• **Stored data**:
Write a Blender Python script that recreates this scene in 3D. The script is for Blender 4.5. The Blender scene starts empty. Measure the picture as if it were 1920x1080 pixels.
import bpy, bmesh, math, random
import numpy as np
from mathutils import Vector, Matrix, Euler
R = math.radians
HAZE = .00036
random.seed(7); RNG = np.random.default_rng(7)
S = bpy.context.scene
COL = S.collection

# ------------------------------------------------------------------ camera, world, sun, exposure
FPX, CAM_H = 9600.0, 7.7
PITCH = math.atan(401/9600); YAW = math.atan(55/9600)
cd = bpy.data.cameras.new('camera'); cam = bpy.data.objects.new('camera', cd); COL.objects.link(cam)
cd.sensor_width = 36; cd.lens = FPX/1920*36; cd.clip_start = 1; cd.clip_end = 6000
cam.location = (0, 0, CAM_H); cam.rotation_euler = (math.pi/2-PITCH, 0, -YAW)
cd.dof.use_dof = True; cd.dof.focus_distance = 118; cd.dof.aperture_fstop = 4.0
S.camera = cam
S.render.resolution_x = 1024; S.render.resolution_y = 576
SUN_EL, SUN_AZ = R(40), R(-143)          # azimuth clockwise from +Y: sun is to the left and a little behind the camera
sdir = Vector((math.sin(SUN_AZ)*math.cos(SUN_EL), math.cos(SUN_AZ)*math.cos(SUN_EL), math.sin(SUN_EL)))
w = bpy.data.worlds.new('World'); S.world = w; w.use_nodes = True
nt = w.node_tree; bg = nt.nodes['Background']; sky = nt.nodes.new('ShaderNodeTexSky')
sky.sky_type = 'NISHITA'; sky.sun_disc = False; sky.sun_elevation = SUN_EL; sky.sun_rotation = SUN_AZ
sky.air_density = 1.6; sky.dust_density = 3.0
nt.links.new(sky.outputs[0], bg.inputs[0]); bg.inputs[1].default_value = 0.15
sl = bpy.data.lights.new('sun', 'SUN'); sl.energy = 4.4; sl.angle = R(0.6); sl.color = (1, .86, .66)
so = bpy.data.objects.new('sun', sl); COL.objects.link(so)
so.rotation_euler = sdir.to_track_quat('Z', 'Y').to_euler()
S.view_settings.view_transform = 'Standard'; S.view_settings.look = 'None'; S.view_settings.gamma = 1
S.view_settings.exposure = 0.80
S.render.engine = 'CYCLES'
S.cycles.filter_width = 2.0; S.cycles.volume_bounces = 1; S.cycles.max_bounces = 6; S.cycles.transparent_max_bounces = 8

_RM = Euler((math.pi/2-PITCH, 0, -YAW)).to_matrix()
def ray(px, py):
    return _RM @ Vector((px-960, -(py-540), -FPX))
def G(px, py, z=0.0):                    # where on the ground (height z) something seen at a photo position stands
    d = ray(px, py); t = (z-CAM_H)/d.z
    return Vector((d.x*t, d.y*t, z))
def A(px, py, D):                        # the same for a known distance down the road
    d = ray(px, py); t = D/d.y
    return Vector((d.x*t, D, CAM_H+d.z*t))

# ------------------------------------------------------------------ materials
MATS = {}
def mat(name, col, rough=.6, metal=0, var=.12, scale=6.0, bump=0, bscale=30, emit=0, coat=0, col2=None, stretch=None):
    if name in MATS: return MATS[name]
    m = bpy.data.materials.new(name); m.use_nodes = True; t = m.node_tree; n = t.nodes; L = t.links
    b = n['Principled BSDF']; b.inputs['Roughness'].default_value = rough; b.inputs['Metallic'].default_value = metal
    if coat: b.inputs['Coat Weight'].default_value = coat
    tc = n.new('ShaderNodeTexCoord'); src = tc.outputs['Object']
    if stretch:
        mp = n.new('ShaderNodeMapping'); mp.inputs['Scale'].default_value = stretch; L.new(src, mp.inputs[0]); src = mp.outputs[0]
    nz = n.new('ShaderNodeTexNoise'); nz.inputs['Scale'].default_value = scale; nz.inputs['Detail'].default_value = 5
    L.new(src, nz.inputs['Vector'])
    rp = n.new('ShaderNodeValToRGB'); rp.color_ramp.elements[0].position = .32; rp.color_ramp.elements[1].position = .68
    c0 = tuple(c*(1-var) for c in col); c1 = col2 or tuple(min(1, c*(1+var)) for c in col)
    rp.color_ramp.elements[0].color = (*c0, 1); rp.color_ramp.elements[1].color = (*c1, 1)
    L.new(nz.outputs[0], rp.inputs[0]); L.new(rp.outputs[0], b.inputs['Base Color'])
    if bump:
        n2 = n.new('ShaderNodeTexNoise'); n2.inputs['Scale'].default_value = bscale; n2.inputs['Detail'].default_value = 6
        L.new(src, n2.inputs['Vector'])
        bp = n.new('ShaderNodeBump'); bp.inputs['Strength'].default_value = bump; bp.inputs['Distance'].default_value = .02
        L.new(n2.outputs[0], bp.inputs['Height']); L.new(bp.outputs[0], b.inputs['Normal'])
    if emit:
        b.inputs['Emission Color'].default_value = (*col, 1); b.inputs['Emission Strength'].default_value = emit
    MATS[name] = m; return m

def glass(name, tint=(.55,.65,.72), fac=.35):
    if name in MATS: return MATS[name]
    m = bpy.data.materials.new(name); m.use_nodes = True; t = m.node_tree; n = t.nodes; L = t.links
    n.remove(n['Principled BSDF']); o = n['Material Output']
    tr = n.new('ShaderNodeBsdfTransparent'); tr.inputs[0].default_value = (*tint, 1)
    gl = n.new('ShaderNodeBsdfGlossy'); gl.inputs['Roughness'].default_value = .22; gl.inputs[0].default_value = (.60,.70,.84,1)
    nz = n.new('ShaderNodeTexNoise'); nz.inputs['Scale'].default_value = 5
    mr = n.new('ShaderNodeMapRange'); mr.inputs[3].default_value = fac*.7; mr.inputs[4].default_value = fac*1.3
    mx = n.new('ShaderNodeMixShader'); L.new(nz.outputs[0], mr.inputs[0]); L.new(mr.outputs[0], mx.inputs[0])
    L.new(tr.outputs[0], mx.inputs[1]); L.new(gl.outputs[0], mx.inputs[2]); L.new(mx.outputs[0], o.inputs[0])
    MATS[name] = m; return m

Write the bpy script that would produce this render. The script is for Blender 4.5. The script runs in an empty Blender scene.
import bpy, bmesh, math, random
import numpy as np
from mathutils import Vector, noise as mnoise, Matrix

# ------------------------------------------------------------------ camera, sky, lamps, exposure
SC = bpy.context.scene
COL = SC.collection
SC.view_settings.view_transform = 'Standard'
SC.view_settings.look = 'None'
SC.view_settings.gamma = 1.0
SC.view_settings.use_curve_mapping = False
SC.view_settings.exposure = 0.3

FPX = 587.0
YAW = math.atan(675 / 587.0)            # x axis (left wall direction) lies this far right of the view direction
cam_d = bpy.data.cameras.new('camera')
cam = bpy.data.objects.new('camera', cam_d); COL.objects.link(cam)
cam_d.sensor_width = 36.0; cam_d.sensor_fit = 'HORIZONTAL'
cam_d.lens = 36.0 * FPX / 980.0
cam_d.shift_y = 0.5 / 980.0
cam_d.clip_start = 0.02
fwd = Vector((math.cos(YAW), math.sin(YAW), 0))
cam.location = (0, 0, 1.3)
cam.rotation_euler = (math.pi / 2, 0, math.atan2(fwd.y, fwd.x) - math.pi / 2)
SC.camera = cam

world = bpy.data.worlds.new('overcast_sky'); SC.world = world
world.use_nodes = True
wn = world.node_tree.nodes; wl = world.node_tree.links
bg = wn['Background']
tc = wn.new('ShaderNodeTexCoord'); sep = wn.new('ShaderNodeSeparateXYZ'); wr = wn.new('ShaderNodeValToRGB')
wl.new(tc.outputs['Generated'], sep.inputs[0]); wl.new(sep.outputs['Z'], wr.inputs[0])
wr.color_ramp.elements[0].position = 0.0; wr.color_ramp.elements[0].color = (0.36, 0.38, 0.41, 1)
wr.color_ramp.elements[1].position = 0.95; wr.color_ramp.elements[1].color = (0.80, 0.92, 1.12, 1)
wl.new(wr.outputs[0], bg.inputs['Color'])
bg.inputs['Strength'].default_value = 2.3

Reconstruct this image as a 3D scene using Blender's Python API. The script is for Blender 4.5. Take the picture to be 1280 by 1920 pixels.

• **Stated task**:
From the entries above, give again exactly the lines running from the line with "Write the bpy" to the line with "SC.view_settings.exposure = 0.3"; include both of those lines.

• **Exercise answer**:
Write the bpy script that would produce this render. The script is for Blender 4.5. The script runs in an empty Blender scene.
import bpy, bmesh, math, random
import numpy as np
from mathutils import Vector, noise as mnoise, Matrix

# ------------------------------------------------------------------ camera, sky, lamps, exposure
SC = bpy.context.scene
COL = SC.collection
SC.view_settings.view_transform = 'Standard'
SC.view_settings.look = 'None'
SC.view_settings.gamma = 1.0
SC.view_settings.use_curve_mapping = False
SC.view_settings.exposure = 0.3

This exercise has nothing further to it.